Dünya fânidir, dert ve belaların toplandığı bir yerdir. Âhiret ise rahatlık, ferahlık, huzur yeridir. Dolayısıyla, insanlar dünyaya daldıkça, dertleri, üzüntüleri, sıkıntıları artar ve sonu hüsran olur. Hâlbuki dünyadan yani Allah’ın rızasına aykırı işlerden uzaklaşsa, rahatı, huzuru artar.
Dine uyanların çok derdi de olur. Bu dertler, huzurlu olmasına aykırı değildir. Allahü teâlâ, has kullarına, makamları çabuk aşsınlar, yürüyerek değil de uçarak kavuşsunlar diye çeşitli bela verir. İmam-ı Rabbânî hazretleri, (Yıllarca uğraştım, belli bir makamdan sonra ilerleyemedim. Ama ne zaman ki, iftira yüzünden zindana düştüm, o zaman bütün dereceleri aştım) buyuruyor.
Ahmed Yesevi hazretleri, vefatına yakın dergâhı teslim etmek üzere, en seçkin dört talebesini imtihan için, onlara, (Hava soğudu. Şimdi siz dağa ormana gidin, ayrı ayrı yerlerden odun kesin, ayrı yollardan tekkeye getirin, sobada yakıp ısınalım) der. Dördü de dağa, ayrı ayrı yerlere giderler.
Odunları kesip, gelirken yağmura yakalanırlar. Hepsi sırılsıklam tekkeye gelirler, odunlar da ıslaktır.
Ahmed Yesevî hazretleri, herkesin getirdiği odunlara bakar. İlk üçünün odunları ıslak, dördüncünün getirdikleri ise kurudur. O talebesine, (Nasıl oldu da bu odunlar kuru geldi böyle?) diye sorar. Talebe, (Hocam, yağmur başlayınca, yaş odun işe yaramaz, yanmaz. Siz ve arkadaşlarım üşütüp hasta olmayasınız diye, ben de elbiselerimi çıkarıp odunları sardım, kendimi bu dergâha feda ettim. Ben hastalansam da, siz ve arkadaşlarım yaşasın, hizmetler devam etsin, tekke açık kalsın diye düşündüm. Onun için odunlar kuru kaldı) der. (Bizi düşüneni, biz de düşünürüz. Tekkeyi düşüneni, tekke de düşünür. Sen benim halifemsin, buranın idaresi sana aittir. Madem sen kendini hocaya ve dergâha feda ettin, dergâh da sana feda olsun) buyurur.
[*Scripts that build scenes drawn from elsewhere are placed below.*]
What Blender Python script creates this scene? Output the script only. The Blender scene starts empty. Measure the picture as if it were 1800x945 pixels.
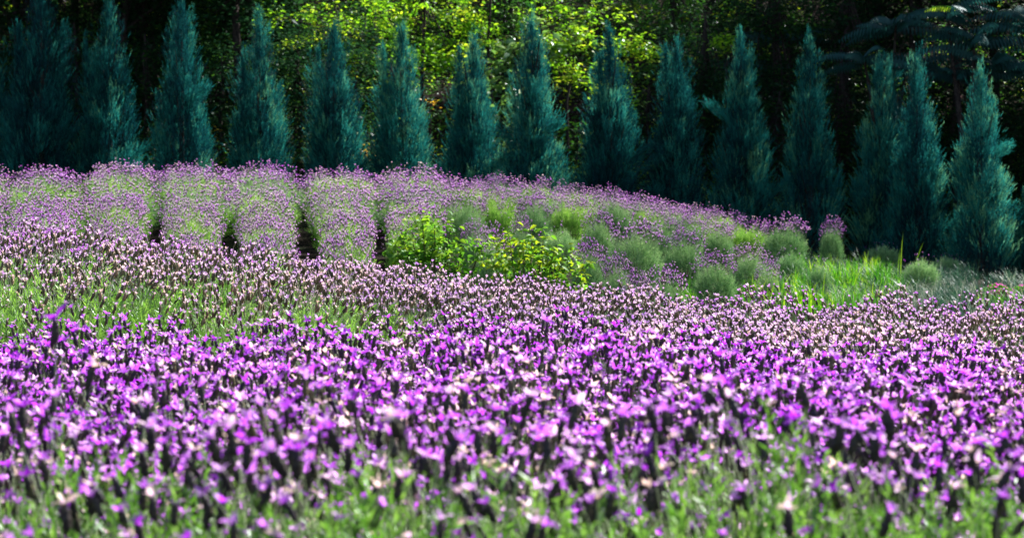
import bpy, math, random
import numpy as np
from mathutils import Vector, Matrix, noise

S = bpy.context.scene
COL = S.collection
rng = np.random.default_rng(7)
random.seed(7)

# ------------------------------------------------------------------ camera
cam_d = bpy.data.cameras.new("camera")
cam = bpy.data.objects.new("camera", cam_d)
COL.objects.link(cam)
cam.location = (0, 0, 1.0)
cam.rotation_euler = (math.radians(90), 0, 0)
cam_d.lens = 70
cam_d.sensor_width = 36
cam_d.shift_y = -0.0486
cam_d.clip_start = 0.05
cam_d.clip_end = 1000
cam_d.dof.use_dof = True
cam_d.dof.focus_distance = 9.0
cam_d.dof.aperture_fstop = 7.0
S.camera = cam

# ------------------------------------------------------------------ light
AZ = math.radians(42)      # sun stands behind the wood, to the right
EL = math.radians(40)
sv = Vector((math.cos(EL) * math.sin(AZ), math.cos(EL) * math.cos(AZ), math.sin(EL)))
sun_d = bpy.data.lights.new("sun", 'SUN')
sun_d.energy = 5.0
sun_d.angle = math.radians(0.5)
sun_d.color = (1.0, 0.965, 0.92)
sun = bpy.data.objects.new("sun", sun_d)
sun.rotation_euler = sv.to_track_quat('Z', 'Y').to_euler()
sun.location = (20, 20, 40)
COL.objects.link(sun)
W = bpy.data.worlds.new("World")
S.world = W
W.use_nodes = True
wn = W.node_tree
sky = wn.nodes.new('ShaderNodeTexSky')
sky.sky_type = 'NISHITA'
sky.sun_disc = False
sky.sun_elevation = EL
sky.sun_rotation = AZ
wn.links.new(sky.outputs[0], wn.nodes['Background'].inputs[0])
wn.nodes['Background'].inputs[1].default_value = 0.056
S.view_settings.view_transform = 'Standard'
S.view_settings.look = 'None'
S.view_settings.exposure = 1.85
S.view_settings.gamma = 1.0
S.cycles.max_bounces = 6
S.cycles.diffuse_bounces = 3
S.cycles.transmission_bounces = 4
S.cycles.sample_clamp_indirect = 6
S.cycles.use_denoising = True


# ------------------------------------------------------------------ materials
def new_mat(name):
    m = bpy.data.materials.new(name)
    m.use_nodes = True
    nt = m.node_tree
    for n in list(nt.nodes):
        nt.nodes.remove(n)
    out = nt.nodes.new('ShaderNodeOutputMaterial')
    return m, nt, out


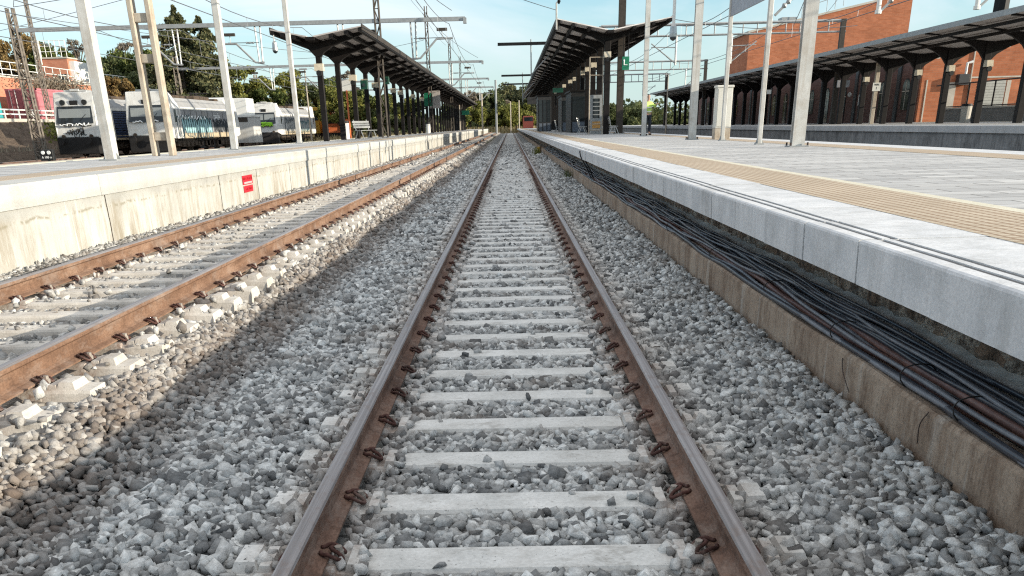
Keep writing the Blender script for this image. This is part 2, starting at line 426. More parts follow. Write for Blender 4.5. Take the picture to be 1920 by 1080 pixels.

Demek ki, işin esası sadece ilim sahibi olmak değil, fedakârlık da şarttır. Bu hususu İmam-ı Rabbânî hazretleri şöyle bildiriyor:
Üstünlük; fazileti, iyi sıfatları çok olmak değildir. Önce imana gelmek, din için herkesten çok mal vermek ve canını tehlikelere atmaktır. Bu üç şartın hepsi, Ebu Bekr-i Sıddîk “radıyallahü anh”da toplanmıştır. Bunun için bu ümmetin en üstünü olmuştur.